Suspicious casino deals reach 300,000 in 2010
Vítor Quintã
In 2010 local casinos filed almost 300,000 suspicious transaction reports (STRs) with the gaming regulator. However, only two of those transactions ended up in court.
According to official data disclosed on Tuesday, the Gaming Inspection and Coordination Bureau (DICJ) received 293,931 STRs last year, up 46 percent from 2009. The more suspicious cases are then sent to the Financial Intelligence Office.
“Most suspicious cases reported are due to patrons who didn’t provide the necessary information,” DICJ legal adviser Duarte Chagas said during the first edition of the Annual Review of Macau Gaming Law.
The STRs were created as a tool to prevent money laundering. But in the last four years the number of cases sent to the Public Attorney’s Office (MP) was only a small percentage of all reports.

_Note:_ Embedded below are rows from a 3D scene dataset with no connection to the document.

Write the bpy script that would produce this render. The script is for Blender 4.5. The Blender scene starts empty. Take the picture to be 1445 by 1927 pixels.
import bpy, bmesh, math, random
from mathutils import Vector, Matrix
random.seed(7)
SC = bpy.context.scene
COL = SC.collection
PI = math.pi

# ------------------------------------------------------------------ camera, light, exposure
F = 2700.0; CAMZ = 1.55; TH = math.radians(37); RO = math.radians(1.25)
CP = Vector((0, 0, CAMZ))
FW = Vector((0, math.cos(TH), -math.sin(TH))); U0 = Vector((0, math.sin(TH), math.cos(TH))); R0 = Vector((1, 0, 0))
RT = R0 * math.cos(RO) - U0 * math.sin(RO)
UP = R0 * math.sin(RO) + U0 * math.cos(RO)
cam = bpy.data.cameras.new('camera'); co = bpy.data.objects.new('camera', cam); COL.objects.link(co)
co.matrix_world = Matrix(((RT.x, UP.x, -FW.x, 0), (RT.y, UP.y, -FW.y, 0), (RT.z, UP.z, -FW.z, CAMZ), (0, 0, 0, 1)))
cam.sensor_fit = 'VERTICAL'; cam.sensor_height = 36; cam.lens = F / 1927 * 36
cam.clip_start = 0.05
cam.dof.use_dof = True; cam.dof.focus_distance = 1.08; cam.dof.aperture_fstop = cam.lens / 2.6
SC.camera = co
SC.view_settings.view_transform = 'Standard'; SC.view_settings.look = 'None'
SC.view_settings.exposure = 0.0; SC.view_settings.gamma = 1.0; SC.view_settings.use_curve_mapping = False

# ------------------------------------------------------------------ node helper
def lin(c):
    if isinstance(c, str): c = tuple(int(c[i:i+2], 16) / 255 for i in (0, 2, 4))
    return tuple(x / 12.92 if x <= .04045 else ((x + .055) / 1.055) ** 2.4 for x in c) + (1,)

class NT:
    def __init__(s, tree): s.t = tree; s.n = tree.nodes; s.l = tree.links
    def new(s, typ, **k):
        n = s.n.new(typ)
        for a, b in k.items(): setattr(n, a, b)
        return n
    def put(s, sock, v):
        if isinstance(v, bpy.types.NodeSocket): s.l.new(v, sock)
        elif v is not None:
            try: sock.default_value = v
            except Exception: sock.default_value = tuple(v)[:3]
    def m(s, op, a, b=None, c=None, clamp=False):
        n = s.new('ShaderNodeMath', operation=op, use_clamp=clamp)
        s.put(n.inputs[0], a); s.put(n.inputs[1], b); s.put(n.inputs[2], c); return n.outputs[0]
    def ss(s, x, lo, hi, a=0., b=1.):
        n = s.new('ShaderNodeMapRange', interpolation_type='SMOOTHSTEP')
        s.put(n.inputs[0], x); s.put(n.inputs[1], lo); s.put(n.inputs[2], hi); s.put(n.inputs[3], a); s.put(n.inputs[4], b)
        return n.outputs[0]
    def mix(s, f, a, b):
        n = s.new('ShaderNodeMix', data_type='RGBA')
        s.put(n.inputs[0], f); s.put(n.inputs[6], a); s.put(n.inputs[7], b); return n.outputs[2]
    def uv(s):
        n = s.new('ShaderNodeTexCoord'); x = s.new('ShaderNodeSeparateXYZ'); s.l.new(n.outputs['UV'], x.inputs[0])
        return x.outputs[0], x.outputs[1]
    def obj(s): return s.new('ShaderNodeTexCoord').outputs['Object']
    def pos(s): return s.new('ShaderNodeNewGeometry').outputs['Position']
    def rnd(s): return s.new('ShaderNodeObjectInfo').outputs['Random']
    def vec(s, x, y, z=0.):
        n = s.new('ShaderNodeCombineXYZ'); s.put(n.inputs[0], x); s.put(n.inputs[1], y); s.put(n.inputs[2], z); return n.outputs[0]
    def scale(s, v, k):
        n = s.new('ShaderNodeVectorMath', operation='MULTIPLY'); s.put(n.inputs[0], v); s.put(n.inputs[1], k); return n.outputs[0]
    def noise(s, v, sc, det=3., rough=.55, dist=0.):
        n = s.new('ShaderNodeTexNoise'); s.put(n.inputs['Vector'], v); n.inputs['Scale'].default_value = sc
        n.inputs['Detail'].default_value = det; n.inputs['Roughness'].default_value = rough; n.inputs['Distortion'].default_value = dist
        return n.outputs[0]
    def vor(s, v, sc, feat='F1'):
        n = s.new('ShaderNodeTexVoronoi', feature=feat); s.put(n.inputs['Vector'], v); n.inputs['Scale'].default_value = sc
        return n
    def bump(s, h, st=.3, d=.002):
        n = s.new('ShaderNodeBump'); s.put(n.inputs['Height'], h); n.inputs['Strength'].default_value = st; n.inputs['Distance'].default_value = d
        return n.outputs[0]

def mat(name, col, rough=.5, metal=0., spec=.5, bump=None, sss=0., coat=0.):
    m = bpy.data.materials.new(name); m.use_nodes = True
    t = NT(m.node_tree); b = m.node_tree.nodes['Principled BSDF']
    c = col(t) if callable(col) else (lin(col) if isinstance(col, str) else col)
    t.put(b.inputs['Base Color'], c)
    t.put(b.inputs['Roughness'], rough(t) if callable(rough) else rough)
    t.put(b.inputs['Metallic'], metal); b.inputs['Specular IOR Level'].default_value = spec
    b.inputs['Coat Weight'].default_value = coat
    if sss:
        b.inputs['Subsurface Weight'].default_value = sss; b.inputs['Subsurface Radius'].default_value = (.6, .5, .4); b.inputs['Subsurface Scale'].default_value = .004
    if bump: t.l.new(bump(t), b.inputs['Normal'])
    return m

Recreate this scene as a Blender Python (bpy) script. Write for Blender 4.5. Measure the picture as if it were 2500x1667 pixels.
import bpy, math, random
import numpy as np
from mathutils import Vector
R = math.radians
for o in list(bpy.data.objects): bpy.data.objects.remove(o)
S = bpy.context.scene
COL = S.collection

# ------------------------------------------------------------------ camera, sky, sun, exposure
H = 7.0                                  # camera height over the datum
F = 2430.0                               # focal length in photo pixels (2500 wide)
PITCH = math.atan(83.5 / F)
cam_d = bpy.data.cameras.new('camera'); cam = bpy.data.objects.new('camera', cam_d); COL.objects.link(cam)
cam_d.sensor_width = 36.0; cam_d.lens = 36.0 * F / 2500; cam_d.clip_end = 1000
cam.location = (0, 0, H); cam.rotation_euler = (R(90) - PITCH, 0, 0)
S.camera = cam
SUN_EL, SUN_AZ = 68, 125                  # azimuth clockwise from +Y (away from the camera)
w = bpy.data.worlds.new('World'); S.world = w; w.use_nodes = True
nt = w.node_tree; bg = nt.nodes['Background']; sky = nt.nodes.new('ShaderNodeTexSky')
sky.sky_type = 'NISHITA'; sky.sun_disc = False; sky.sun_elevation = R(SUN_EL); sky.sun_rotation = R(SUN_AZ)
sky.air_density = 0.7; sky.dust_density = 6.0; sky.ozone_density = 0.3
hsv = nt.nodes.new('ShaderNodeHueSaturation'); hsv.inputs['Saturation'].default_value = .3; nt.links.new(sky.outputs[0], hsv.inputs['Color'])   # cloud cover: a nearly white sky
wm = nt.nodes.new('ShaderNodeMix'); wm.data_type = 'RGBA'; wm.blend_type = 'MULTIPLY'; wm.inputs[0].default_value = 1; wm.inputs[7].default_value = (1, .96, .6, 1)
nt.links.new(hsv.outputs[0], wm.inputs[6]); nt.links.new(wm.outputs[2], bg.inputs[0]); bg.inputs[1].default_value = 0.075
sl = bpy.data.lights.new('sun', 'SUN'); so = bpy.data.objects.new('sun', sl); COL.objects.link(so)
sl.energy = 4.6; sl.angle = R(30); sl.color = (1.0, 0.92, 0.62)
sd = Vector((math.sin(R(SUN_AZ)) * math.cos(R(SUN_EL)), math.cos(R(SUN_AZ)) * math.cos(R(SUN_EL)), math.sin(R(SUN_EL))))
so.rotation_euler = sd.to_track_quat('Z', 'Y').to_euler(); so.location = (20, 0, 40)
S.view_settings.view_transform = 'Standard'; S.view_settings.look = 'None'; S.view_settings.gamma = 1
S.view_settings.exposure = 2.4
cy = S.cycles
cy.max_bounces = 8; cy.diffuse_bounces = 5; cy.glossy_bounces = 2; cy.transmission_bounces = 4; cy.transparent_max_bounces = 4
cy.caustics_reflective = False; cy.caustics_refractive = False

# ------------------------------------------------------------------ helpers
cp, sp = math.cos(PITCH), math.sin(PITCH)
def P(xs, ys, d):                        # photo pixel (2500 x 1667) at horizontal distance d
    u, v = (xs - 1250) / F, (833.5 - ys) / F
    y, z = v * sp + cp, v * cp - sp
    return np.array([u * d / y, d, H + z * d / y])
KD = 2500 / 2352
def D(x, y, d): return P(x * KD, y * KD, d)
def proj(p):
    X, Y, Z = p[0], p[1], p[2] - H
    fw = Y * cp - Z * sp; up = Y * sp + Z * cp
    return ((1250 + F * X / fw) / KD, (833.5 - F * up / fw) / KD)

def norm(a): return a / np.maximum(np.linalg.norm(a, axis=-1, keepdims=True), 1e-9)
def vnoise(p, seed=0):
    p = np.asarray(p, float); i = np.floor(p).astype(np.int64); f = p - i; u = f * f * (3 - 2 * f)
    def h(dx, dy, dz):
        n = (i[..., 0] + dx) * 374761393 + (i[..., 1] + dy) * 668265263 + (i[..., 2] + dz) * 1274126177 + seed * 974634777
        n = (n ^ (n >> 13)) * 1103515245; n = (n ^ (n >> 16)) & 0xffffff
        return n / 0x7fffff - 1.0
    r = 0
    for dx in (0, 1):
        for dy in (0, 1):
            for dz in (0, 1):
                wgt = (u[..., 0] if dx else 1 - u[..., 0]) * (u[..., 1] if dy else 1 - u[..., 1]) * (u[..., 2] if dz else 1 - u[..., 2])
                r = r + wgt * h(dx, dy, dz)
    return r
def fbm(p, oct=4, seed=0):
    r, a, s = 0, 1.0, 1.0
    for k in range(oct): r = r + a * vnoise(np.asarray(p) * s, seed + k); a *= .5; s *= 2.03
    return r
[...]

In 2007, 64 cases were sent to the MP, a figure that rose to around 100 in the last three years. Of those, only five resulted in prosecution and then later in convictions: one in 2007, another in 2008 and three in 2009.
“It’s not a very high number but that’s what happens in all jurisdictions,” Chagas said. He also stressed that the five convictions may not have been linked to money laundering but to other crimes such as tax evasion.